You might consider increasing rates for production or training-based achievements to reflect the value technicians offer to the shop, Wheeler says.

Consider Technician Responsibilities

Outline the work requirements you have in place for each of your technicians, Wheeler advises. Technicians who have responsibilities and duties that regularly take them away from production time should be compensated differently.

For example, you might have a lead technician responsible for overseeing production numbers, which requires them to dedicate a portion of time helping other technicians. Those individuals should be offered additional financial benefit beyond the plan that other technicians receive.

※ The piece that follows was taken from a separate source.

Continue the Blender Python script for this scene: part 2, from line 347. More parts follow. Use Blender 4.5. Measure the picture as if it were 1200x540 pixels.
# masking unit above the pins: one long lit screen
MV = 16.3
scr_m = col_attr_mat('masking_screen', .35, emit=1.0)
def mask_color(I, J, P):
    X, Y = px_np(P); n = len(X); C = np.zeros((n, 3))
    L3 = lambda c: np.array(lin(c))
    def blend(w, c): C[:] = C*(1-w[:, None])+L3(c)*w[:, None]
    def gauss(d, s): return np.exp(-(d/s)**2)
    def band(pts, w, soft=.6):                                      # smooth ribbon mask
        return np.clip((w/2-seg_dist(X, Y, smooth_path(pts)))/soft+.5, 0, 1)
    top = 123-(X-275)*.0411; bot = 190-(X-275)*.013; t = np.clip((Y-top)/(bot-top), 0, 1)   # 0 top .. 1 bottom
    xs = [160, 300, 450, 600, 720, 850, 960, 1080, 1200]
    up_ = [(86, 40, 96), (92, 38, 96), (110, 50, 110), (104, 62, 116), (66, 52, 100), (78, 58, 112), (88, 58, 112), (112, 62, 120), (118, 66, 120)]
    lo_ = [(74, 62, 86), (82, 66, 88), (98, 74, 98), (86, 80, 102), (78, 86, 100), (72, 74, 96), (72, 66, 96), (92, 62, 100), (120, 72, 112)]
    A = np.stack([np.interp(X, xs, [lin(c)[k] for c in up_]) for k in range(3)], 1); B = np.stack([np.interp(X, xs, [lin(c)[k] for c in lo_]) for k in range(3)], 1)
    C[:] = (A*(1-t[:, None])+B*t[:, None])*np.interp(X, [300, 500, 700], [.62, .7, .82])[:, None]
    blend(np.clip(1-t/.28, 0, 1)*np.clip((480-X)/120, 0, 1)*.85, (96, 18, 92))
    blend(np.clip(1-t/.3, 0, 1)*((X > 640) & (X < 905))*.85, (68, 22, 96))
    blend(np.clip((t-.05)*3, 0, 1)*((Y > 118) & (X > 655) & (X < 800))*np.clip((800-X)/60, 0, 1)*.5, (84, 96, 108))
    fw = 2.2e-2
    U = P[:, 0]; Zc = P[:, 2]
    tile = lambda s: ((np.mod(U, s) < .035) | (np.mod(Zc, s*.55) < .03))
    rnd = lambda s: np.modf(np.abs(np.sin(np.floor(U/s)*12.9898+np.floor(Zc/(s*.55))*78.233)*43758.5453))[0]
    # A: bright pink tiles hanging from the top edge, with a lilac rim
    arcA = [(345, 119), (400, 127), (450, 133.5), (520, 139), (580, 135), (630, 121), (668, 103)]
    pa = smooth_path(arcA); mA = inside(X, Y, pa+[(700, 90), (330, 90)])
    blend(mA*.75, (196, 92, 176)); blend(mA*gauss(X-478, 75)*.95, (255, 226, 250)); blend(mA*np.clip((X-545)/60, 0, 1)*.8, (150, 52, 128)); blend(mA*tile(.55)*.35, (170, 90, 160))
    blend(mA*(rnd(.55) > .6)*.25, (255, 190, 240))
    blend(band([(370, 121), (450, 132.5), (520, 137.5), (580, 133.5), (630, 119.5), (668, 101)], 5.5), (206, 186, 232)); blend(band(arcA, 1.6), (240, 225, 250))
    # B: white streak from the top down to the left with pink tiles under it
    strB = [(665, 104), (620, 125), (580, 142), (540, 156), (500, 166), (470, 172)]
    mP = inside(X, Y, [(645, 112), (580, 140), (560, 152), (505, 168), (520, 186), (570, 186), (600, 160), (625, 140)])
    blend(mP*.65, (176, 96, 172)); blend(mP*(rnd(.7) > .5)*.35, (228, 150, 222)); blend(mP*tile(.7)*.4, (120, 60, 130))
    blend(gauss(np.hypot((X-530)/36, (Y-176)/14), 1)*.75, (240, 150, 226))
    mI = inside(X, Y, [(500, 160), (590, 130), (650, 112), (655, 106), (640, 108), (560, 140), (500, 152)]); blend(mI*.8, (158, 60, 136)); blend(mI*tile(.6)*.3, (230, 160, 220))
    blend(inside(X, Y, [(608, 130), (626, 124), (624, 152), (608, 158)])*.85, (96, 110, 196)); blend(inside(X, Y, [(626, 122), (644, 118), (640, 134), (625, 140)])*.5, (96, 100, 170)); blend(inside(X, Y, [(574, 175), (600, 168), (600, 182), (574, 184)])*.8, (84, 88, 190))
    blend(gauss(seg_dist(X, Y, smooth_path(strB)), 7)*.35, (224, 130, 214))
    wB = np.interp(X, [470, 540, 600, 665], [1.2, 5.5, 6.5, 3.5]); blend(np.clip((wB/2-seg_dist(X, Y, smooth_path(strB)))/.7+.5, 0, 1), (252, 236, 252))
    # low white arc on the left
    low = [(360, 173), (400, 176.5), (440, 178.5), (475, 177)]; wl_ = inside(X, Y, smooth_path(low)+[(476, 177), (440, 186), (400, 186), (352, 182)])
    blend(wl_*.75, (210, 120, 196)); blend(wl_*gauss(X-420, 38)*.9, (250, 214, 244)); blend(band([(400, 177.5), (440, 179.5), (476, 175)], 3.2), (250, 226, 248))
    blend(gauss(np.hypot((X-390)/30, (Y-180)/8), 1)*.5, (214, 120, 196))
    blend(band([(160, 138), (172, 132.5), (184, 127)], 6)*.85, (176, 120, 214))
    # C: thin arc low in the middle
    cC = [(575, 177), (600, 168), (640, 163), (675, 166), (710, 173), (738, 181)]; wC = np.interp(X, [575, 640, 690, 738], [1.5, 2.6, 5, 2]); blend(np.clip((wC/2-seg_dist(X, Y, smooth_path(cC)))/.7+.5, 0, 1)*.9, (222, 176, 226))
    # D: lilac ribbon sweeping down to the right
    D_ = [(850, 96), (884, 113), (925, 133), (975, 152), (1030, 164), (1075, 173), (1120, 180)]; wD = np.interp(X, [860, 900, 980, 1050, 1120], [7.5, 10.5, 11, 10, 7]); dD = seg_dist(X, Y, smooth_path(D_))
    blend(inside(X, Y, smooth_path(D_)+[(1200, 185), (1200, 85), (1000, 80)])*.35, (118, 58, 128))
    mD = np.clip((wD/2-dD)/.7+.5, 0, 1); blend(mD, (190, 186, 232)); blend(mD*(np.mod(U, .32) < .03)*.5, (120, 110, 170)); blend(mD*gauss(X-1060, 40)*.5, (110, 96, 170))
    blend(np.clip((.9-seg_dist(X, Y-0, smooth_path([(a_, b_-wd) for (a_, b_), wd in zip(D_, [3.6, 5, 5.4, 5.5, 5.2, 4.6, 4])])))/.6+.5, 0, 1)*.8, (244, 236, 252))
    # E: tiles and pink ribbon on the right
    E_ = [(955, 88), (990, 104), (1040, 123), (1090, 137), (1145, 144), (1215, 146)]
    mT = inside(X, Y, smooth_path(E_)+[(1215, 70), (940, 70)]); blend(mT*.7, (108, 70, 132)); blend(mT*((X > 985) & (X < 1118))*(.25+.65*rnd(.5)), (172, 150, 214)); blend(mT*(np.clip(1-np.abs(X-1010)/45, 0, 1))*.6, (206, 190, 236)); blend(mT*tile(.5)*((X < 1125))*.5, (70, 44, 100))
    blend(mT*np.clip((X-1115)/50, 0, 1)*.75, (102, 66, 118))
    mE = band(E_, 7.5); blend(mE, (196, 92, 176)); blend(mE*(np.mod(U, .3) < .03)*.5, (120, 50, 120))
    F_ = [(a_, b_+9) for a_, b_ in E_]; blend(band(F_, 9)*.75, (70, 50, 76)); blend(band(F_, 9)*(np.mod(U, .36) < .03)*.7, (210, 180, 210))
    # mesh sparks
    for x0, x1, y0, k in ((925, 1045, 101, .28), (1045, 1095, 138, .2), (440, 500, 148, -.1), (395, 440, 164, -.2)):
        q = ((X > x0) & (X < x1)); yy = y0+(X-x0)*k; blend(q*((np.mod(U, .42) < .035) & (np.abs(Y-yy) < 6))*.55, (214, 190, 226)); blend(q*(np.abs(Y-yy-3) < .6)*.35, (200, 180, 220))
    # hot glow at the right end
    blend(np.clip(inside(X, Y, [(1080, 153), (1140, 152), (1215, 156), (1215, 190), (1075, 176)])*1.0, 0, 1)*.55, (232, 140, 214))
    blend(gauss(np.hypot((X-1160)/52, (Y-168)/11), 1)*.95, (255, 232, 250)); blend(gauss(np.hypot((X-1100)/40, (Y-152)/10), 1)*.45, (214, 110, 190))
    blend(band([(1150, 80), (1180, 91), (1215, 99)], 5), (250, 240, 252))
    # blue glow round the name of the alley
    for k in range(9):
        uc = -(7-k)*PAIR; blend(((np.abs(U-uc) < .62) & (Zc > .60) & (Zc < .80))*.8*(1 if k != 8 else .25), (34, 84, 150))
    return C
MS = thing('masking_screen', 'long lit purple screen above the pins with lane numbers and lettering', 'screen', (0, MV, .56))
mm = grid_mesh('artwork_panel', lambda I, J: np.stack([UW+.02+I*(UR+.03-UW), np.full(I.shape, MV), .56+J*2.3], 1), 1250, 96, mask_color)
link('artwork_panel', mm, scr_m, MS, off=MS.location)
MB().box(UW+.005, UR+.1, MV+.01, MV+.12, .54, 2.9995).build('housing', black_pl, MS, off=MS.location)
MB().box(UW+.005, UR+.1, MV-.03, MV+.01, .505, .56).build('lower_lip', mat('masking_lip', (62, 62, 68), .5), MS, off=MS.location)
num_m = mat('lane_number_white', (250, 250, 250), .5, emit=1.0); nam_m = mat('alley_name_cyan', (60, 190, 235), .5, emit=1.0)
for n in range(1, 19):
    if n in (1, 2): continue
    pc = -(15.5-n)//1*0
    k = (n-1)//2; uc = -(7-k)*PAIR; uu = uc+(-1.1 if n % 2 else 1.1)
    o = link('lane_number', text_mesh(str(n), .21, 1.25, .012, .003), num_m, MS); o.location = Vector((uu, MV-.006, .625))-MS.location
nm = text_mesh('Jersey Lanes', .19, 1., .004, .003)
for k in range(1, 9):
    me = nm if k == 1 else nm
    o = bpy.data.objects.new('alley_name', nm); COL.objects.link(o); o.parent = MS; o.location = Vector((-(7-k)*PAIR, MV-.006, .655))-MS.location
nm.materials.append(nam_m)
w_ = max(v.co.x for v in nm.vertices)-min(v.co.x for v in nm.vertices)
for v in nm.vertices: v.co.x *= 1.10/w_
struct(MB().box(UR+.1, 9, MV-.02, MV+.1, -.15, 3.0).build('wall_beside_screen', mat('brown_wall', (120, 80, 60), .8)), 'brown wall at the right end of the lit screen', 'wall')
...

Tailor the Plan for Individuals

Technician pay plans should be individualistic—what you offer to one technician does not have to be offered to everybody, Schedin says. You might offer a similar benefits package to each employee, but their actual wages don’t need to be the same or calculated using the same strategy. Develop a pay system based on each technician’s value to the company. Assign monetary values to seniority, years of service, skills, expertise and training.

Don’t Make It Complicated

The pay plan should be relatively simple and easy to administer, and be efficiently measured and tracked by bookkeepers, Wheeler says. Don’t make it too complicated, and ensure it’s clearly understood by everyone.

A Hybrid Plan

It’s likely that just one of the industry’s basic pay plans—hourly, salary, flat rate, commission or team system—by itself is right for you. It might require combining concepts from a few plans to create the employee satisfaction, productivity and culture you’re looking for.